レアル・マドリーのようなビッグクラブでは、移籍市場が開く度に誰かしらの退団がささやかれる。
2018-19シーズン終了後、その的になったのがセルヒオ・ラモスだ。彼はこの5月にレネ・ラモス代理人、顧問弁護士のフリオ・センを伴ってフロレンティーノ・ペレス会長と話し合いの場を設けたとされている。4人で会合したのち、最終的にはS・ラモスとペレス会長が直接話し合ったという。
その裏には、中国クラブの存在があった。2021年夏まで契約を残しているS・ラモスだが、中国の「爆買い」の手が彼に忍び寄っていた。現在の年俸1200万ユーロ(約14億円)に対して、中国から年俸2500万ユーロ(約30億円)で3年契約オファーが届いたといわれている。

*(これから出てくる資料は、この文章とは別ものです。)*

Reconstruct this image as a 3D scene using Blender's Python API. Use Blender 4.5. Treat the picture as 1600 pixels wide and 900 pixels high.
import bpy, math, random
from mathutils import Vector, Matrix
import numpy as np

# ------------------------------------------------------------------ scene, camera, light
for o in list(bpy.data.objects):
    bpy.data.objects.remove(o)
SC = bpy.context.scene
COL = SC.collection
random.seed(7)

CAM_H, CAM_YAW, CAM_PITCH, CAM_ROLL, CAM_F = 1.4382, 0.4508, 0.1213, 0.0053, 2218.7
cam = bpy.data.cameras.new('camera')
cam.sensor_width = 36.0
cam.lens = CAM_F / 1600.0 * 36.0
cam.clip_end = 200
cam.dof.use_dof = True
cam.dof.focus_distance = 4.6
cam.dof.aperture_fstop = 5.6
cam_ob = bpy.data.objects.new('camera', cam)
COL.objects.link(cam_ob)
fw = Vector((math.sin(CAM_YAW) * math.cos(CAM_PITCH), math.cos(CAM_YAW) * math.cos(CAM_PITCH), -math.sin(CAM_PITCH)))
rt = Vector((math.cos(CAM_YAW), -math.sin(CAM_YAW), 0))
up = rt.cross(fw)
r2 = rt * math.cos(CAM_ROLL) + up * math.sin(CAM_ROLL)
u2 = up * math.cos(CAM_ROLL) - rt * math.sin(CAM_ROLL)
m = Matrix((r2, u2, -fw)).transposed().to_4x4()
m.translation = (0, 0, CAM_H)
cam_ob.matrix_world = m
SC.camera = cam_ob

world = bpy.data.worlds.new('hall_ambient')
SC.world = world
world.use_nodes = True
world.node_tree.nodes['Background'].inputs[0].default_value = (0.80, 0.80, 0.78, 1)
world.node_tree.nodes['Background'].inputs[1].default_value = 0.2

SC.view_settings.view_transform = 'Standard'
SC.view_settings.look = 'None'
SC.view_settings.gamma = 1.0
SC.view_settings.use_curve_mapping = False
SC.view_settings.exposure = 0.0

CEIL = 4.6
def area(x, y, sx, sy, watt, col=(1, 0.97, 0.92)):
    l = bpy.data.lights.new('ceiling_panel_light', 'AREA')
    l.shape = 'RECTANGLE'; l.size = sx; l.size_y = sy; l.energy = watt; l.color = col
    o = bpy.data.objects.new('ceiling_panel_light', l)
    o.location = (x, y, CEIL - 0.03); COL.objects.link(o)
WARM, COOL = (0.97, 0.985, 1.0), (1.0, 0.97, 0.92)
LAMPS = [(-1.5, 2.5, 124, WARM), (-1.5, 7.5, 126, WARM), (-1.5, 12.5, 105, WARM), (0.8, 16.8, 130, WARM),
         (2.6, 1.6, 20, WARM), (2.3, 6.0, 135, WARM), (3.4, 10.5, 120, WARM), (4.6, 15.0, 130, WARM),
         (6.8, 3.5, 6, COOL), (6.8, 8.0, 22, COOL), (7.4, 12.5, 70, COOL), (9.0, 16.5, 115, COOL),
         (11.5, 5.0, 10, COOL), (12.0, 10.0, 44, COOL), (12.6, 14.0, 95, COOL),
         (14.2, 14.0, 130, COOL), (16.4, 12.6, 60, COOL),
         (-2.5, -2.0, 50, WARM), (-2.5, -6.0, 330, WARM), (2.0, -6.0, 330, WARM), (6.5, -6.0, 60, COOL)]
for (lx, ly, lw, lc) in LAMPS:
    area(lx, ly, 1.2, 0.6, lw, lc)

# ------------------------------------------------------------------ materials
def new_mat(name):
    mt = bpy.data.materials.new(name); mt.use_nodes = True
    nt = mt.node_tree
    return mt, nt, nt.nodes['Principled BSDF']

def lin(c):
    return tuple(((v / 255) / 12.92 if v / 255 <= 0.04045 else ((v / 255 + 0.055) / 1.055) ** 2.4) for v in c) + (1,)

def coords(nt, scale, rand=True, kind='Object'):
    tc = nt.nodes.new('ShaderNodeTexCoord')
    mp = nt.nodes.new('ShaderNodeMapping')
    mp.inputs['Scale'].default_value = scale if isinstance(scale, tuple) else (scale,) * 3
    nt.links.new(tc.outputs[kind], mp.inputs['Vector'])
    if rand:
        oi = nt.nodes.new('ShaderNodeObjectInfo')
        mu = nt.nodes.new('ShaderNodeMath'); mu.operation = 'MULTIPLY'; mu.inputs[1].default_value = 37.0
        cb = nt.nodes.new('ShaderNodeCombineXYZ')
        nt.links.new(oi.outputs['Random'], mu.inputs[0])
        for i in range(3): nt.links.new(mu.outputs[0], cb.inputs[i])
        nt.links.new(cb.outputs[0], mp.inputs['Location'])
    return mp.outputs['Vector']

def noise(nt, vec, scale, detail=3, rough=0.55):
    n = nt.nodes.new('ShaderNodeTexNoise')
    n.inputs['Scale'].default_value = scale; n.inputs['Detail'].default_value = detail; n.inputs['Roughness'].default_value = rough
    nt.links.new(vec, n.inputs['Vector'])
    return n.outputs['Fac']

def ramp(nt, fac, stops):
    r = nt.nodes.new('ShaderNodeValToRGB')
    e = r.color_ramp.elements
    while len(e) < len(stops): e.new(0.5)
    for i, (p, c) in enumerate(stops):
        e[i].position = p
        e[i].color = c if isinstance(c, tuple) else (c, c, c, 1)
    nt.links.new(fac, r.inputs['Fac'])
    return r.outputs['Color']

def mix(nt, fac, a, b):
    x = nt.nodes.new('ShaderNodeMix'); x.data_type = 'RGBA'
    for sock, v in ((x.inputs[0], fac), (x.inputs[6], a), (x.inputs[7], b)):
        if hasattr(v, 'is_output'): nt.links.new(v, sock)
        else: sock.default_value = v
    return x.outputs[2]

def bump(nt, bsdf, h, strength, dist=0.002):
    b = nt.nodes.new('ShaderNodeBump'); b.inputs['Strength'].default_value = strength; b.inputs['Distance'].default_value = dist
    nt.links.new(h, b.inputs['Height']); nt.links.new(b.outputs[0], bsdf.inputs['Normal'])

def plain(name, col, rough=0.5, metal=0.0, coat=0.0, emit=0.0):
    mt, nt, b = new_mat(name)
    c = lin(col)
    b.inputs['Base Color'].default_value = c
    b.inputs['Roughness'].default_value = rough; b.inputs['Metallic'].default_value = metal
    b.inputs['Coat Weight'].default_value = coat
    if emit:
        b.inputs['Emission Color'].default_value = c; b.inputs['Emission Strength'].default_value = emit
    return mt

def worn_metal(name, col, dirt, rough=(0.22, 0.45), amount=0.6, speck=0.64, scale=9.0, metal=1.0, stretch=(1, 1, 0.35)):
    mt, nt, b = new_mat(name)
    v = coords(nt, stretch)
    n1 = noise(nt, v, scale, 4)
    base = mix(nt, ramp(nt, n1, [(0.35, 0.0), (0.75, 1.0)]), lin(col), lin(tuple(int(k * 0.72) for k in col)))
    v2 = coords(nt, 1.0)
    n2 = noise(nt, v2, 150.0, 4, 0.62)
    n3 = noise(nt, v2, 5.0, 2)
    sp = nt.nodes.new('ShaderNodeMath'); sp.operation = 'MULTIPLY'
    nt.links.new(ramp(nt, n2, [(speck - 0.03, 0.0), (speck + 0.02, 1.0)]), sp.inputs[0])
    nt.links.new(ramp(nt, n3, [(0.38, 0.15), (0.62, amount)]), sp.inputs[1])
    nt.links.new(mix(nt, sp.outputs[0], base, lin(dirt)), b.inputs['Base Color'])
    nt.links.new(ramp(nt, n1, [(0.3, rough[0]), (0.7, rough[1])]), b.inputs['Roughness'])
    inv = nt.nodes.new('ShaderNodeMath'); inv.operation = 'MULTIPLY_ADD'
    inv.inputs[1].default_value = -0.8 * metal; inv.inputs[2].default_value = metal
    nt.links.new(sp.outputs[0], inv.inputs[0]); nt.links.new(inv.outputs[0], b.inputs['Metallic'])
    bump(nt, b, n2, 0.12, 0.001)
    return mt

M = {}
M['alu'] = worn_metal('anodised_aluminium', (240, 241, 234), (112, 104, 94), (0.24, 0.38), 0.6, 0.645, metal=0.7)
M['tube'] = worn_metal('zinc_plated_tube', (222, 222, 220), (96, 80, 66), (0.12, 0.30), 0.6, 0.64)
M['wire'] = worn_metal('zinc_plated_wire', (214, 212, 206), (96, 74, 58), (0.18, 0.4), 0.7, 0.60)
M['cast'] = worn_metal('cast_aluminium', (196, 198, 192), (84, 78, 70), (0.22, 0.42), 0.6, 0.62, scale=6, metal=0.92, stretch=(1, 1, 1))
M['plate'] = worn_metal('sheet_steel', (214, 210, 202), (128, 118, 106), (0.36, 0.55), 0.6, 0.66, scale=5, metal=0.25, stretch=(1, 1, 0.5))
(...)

破格のオファーを受けたS・ラモス側から契約解除の申し出があった。しかしながら、ペレス会長は移籍金ゼロでS・ラモスを放出するというプランを拒絶している。
■2015年の移籍騒動
今回の一件で思い起こされるのは、移籍の可能性が盛んに報じられていた2015年夏である。
それはマドリーがデシマ(クラブ史上10度目のチャンピオンズリーグ優勝)を達成した翌シーズン終了後だった。マンチェスター・ユナイテッドがS・ラモス獲得に動いた。その時点で、S・ラモスはマドリーに在籍した10年間で445試合に出場して55得点を記録して、リーガエスパニョーラ(優勝3回)、コパ・デル・レイ(2回)、UEFAスーパーカップ(2回)、クラブ・ワールドカップ、チャンピオンズリーグと合計9タイトルを獲得していた。
なにより、デシマを獲得したアトレティコ・マドリーとの決勝でアディショナルタイムの93分に起死回生の同点弾を沈めた功績がある。その後、「ノベンタ・イ・ラモス(90分のラモス)」と称され、レアル・マドリーの不屈の精神を象徴する標語が生み出された。あの時、あの場所にいたのは、クリスティアーノ・ロナウドではなく、ガレス・ベイルではなく、S・ラモスだったのだ。
だが、当時、S・ラモスがマドリーで受け取っていた年俸は600万ユーロ(約7億円)程度であった。そこでユナイテッドが年俸1200万ユーロ(約14億円)をS・ラモスに用意した。S・ラモスの心は揺れた。一方で、マドリーはイケル・カシージャスの退団が決まっていた。次期キャプテンの有力候補だったS・ラモスまで移籍に傾けば、打撃は大きかったはずだ。
ペレス会長はS・ラモスを売却不可能だとし、2020年までの契約延長で彼と合意に至った。この契約でS・ラモスの年俸は900万ユーロ(約11億円)に引き上げられ、マドリディスモの象徴の面目は保たれた。
■会長との関係性
18-19シーズン、マドリーは主要タイトルをすべて逃して無冠に終わった。
ショックが大きかったのはチャンピオンズリーグの敗退だ。決勝トーナメント1回戦でアヤックスに敗れ、マドリーはベスト16で散った。累積警告でセカンドレグを欠場したS・ラモスは試合後にペレス会長から非難を受け、両者は口論に及んだ。
「あれは僕の大きなミスだった。その責任を200%受け入れる」とS・ラモスはのちに振り返っている。ファーストレグ(2-1)で勝利を確信したS・ラモスはイエローカードをもらい、セカンドレグを欠場することになった。ベスト8以降を見据えた上での判断だった。だがS・ラモスを欠いたマドリーはセカンドレグで守備が崩壊。4失点を喫して敗れ、アヤックスが逆転でラウンド突破を決めた。
繰り返しになるが、2014年に悲願のデシマを達成した、その意味は少なくなかった。あの同点ゴールを決めたS・ラモスはペレス会長を救った存在だとも言える。この2人の関係は親子のようだ。親が叱咤し、息子が奮起する。2015年夏のS・ラモスのユナイテッド移籍騒動後、2015-16シーズン、16-17シーズン、17-18シーズンとマドリーはチャンピオンズリーグで3連覇を成し遂げている。
ペレス会長は今回の移籍騒動を経て「私に何を語れと言うんだ。中国のクラブと連絡を取った。移籍は不可能だった。我々のカピタン(主将)を無料で放出するわけにはいかない」と語った。
S・ラモスはマドリーで15シーズン目を迎える。マルセロ(14シーズン目)、カリム・ベンゼマ(11シーズン目)を凌いで、最長の在籍年数だ。
長年マドリーでプレーし続ける、そしてキャプテンを務める重責は計り知れない。ペレス会長と喧嘩をしながらも、残留を決めたS・ラモスの覚悟が、クラブの再建への一歩目になる。